:: SUPPLIED DATA ::
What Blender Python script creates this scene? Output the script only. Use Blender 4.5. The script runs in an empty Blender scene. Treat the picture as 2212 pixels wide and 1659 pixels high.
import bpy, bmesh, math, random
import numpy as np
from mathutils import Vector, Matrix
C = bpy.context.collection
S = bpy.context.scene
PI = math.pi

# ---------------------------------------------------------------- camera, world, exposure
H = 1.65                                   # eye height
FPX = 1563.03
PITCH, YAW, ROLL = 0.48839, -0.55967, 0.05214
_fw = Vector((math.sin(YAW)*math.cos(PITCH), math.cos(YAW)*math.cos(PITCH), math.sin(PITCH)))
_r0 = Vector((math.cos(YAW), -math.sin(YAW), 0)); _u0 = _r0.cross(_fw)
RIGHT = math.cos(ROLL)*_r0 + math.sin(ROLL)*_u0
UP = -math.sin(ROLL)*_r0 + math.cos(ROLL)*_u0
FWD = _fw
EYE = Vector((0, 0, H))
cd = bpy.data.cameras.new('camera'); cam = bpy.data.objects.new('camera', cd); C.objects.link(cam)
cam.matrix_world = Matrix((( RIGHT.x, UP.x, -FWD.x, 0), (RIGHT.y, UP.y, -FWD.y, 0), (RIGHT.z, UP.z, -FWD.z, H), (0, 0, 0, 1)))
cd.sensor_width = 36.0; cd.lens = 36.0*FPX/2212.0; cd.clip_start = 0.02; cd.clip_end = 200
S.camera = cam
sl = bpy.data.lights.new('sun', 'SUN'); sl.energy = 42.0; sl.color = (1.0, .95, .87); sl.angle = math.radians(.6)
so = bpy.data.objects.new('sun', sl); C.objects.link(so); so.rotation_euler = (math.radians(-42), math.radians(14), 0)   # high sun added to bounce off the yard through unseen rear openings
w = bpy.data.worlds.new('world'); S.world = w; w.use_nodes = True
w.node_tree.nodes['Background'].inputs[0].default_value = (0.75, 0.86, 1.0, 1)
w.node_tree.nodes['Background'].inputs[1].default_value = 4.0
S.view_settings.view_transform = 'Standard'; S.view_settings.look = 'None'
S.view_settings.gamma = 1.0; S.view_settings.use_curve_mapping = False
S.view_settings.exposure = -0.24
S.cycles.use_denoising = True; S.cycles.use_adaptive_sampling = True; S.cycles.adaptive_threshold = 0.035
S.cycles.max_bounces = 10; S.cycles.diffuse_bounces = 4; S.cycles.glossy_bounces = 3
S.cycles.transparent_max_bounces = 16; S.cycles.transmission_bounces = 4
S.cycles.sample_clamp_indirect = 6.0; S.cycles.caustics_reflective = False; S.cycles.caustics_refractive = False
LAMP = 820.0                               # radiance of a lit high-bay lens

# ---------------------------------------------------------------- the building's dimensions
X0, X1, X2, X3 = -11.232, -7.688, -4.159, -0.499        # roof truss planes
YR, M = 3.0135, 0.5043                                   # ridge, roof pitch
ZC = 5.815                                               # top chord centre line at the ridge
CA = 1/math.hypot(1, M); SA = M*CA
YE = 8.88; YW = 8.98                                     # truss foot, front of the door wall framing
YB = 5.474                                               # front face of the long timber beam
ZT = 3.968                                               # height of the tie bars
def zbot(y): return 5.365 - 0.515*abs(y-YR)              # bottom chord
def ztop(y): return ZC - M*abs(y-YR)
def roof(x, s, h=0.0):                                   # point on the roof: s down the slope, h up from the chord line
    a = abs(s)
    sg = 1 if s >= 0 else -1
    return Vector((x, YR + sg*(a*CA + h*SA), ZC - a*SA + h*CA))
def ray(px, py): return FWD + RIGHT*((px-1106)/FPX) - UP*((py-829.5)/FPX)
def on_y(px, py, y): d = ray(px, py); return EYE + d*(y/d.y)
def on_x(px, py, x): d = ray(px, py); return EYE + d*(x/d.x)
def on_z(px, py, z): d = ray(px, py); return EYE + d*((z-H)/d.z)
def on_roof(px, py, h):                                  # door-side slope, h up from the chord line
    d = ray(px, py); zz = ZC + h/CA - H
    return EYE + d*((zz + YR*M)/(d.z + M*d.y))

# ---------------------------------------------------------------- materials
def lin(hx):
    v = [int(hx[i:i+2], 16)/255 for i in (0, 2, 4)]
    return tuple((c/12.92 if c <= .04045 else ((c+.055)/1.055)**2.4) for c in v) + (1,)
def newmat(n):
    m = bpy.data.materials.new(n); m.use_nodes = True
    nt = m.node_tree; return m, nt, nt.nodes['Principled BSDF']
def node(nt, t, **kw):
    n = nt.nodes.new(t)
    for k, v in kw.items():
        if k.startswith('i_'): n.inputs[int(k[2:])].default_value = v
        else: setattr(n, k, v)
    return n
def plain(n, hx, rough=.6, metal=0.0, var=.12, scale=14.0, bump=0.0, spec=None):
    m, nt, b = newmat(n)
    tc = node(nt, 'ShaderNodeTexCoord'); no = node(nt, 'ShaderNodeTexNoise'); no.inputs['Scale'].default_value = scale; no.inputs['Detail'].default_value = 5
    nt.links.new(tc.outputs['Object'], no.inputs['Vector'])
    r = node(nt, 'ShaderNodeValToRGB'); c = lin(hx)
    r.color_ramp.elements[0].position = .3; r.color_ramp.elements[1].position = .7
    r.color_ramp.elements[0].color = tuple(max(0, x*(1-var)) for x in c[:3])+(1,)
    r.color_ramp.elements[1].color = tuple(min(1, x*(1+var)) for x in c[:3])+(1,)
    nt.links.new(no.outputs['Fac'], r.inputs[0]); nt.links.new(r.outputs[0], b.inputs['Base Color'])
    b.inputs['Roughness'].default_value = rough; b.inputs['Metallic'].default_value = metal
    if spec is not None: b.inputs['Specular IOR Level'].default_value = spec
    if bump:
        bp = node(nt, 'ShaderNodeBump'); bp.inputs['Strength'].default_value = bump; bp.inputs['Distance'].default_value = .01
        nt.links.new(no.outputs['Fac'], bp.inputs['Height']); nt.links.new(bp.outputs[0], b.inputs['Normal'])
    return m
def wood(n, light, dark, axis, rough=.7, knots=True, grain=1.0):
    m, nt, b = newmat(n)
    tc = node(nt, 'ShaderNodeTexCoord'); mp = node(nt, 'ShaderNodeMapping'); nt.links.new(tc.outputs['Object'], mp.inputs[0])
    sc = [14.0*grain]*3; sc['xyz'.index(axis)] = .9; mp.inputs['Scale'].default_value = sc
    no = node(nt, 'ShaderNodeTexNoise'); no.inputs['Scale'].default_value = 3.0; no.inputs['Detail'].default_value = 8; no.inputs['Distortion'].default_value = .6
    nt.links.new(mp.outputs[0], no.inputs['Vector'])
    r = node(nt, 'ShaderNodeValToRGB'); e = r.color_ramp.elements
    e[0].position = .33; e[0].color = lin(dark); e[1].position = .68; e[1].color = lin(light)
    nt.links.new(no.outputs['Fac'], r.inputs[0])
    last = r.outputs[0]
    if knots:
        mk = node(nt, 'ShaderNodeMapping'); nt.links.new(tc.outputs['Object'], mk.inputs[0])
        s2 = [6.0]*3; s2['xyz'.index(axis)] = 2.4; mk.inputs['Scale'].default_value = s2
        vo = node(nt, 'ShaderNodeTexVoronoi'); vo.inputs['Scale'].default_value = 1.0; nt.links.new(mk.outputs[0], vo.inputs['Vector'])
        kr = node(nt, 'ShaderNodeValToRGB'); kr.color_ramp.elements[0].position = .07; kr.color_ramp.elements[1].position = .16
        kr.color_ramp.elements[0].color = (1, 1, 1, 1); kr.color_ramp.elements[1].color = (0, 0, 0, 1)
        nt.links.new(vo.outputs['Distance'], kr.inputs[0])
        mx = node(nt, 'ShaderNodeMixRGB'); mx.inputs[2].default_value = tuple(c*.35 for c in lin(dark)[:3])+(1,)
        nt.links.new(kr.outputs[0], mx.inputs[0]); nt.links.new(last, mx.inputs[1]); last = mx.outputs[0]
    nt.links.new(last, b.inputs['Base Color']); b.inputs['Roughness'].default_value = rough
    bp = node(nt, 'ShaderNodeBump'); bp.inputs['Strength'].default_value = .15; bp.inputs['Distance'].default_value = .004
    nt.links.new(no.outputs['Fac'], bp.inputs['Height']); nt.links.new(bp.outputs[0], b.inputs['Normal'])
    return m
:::
THE EXERCISE »
Give the lines again, exactly as they stand, from the beginning of the data through the line with "LAMP = 820.0".

WRITTEN ANSWER »
What Blender Python script creates this scene? Output the script only. Use Blender 4.5. The script runs in an empty Blender scene. Treat the picture as 2212 pixels wide and 1659 pixels high.
import bpy, bmesh, math, random
import numpy as np
from mathutils import Vector, Matrix
C = bpy.context.collection
S = bpy.context.scene
PI = math.pi

# ---------------------------------------------------------------- camera, world, exposure
H = 1.65                                   # eye height
FPX = 1563.03
PITCH, YAW, ROLL = 0.48839, -0.55967, 0.05214
_fw = Vector((math.sin(YAW)*math.cos(PITCH), math.cos(YAW)*math.cos(PITCH), math.sin(PITCH)))
_r0 = Vector((math.cos(YAW), -math.sin(YAW), 0)); _u0 = _r0.cross(_fw)
RIGHT = math.cos(ROLL)*_r0 + math.sin(ROLL)*_u0
UP = -math.sin(ROLL)*_r0 + math.cos(ROLL)*_u0
FWD = _fw
EYE = Vector((0, 0, H))
cd = bpy.data.cameras.new('camera'); cam = bpy.data.objects.new('camera', cd); C.objects.link(cam)
cam.matrix_world = Matrix((( RIGHT.x, UP.x, -FWD.x, 0), (RIGHT.y, UP.y, -FWD.y, 0), (RIGHT.z, UP.z, -FWD.z, H), (0, 0, 0, 1)))
cd.sensor_width = 36.0; cd.lens = 36.0*FPX/2212.0; cd.clip_start = 0.02; cd.clip_end = 200
S.camera = cam
sl = bpy.data.lights.new('sun', 'SUN'); sl.energy = 42.0; sl.color = (1.0, .95, .87); sl.angle = math.radians(.6)
so = bpy.data.objects.new('sun', sl); C.objects.link(so); so.rotation_euler = (math.radians(-42), math.radians(14), 0)   # high sun added to bounce off the yard through unseen rear openings
w = bpy.data.worlds.new('world'); S.world = w; w.use_nodes = True
w.node_tree.nodes['Background'].inputs[0].default_value = (0.75, 0.86, 1.0, 1)
w.node_tree.nodes['Background'].inputs[1].default_value = 4.0
S.view_settings.view_transform = 'Standard'; S.view_settings.look = 'None'
S.view_settings.gamma = 1.0; S.view_settings.use_curve_mapping = False
S.view_settings.exposure = -0.24
S.cycles.use_denoising = True; S.cycles.use_adaptive_sampling = True; S.cycles.adaptive_threshold = 0.035
S.cycles.max_bounces = 10; S.cycles.diffuse_bounces = 4; S.cycles.glossy_bounces = 3
S.cycles.transparent_max_bounces = 16; S.cycles.transmission_bounces = 4
S.cycles.sample_clamp_indirect = 6.0; S.cycles.caustics_reflective = False; S.cycles.caustics_refractive = False
LAMP = 820.0                               # radiance of a lit high-bay lens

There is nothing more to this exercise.